Last year I didn't manage to count the Omer (that's the process of marking, and sanctifying, the 49 days between Pesach and Shavuot, between liberation and revelation.) I had a good excuse for my distraction, but this year I'd like to do a better job of noticing the passage of time during this spiritually-rich season.
Because counting the Omer is considered one long mitzvah which lasts for 49 days, most halakhists argue that if one goes a whole night and day without counting, one can no longer say the blessing. So in years past, I've followed the practice of only making the bracha when I've managed an unbroken streak of Omer-counting. But I've known rabbis who teach otherwise, and this year I'm going to try a different practice.
One of the biggest lessons I'm learning from parenthood thus far is not to let the perfect be the enemy of the good. Our sleep schedule still isn't what I might wish for, and I can almost guarantee that at some point in these next 7 weeks, I will forget what day of the week it is! I'm living by the baby's rhythms, not so much by calendrical time. If I only offer the blessing when I have a perfect track record of remembering to do so, my Omer count is liable to be truncated and I run the risk of missing the spiritual gifts that even a partial Omer experience might bring.
I know that this is part of the argument given for why women have historically been considered exempt from positive time-bound mitzvot: our lives can't be strictly-regimented in the way that the classical understanding of the mitzvot requires, because we have to take the needs of our children into account. But I come from a paradigm in which women and men both choose the mindfulness practice of the mitzvot. (For that matter, I also come from a paradigm in which men and women share the workload of parenting.) I need to find a way to experience the holiness of the Omer count from where I'm at.

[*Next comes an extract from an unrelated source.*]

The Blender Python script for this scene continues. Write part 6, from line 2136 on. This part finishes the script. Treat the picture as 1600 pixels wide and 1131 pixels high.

A popular kabbalistic teaching holds that during each of these seven weeks, we move through one of the seven lower sefirot (emanations or faces of God, each associated with a particular divine quality.) Each week, a different sefirah comes into focus, and each day of the week likewise. Because we are created in the image of God, each of these combinations of qualities exists in us, too. I think of the sefirot as a multi-sided prism refracting divine light; as white light contains all colors within it, so divinity contains all of these qualities, and the prism of counting the Omer allows us to isolate these subtle gradations across the spectrum.
I may not manage to bless each day, but I don't want that to be a reason not to count at all. Maybe there's a way to turn the "imperfection" of missing a night or two of counting into something positive. Each time I bring myself back to mindfulness of the Omer count again, I can ask myself: what is it about today's special combination of qualities that resonates with me? Is there something in today's combination of qualities which called me back to awareness? What can I learn from the experience of reawakening to the Omer count today?
One of my favorite texts from the first semester of Moadim l'Simcha ("Festivals of Our Rejoicing," a class I took last spring and this past fall) comes from the Netivot Shalom, Rabbi Shalom Noach Barzofsky. He offers the following parable:
The path of serving God is like a person being elevated to the summit of a high mountain, where one is shown all of the beautiful and splendor which is around one, and one can see what good is to be found there. After that, one descends down to the bottom, and from there one works to ascend to the summit again through one's own strength, because after one has seen how good and beautiful it is to be up there, one would certainly make an effort through one's own strength to ascend! Just so, the service of God on high: initially one experiences "arousal from above" [God reaches down to us and arouses our desire for God], so that one can see how good it is, one can get a taste for that goodness, and after that one is returned to one's place [e.g. the bottom of the mountain] in order to climb to the top again.
On the first night of Pesach, we're elevated to great spiritual heights -- like being whisked by God to the very top of a mountain. Then the next morning we waken and we're at the bottom again -- but because we've seen the amazing views from on high, we're motivated to do the work of slowly working toward the summit. Having seen the splendor at the top gives us the impetus to keep climbing, step by step.
It seems to me that making myself mindful of the qualities which God
and we share -- lovingkindness, boundaried strength, harmony, and so on
-- is worth doing even if I'm not able to live in the constant state of
devekut (cleaving-to-God) to which I might aspire. And what's more: cultivating that mindfulness is one way my tradition offers me to climb toward connection with God.
My Omer count this year won't be perfect. But I'm still on a journey toward Shavuot, toward the spiritual high of receiving Torah at Sinai. I'm still climbing that mountain, even if I pause to nurse the baby along the way.
On a tachlis (nuts-and-bolts) level, I'm trying a couple of new things this year. I downloaded the Omer Counter iPhone app (find it, along with other resources, here at NeoHasid.org.) I'm also reading Counting the Omer, daily blog posts by my friend Rabbi Min Kantrowitz who recently wrote a book about the Omer count. We'll see whether these keep me on track.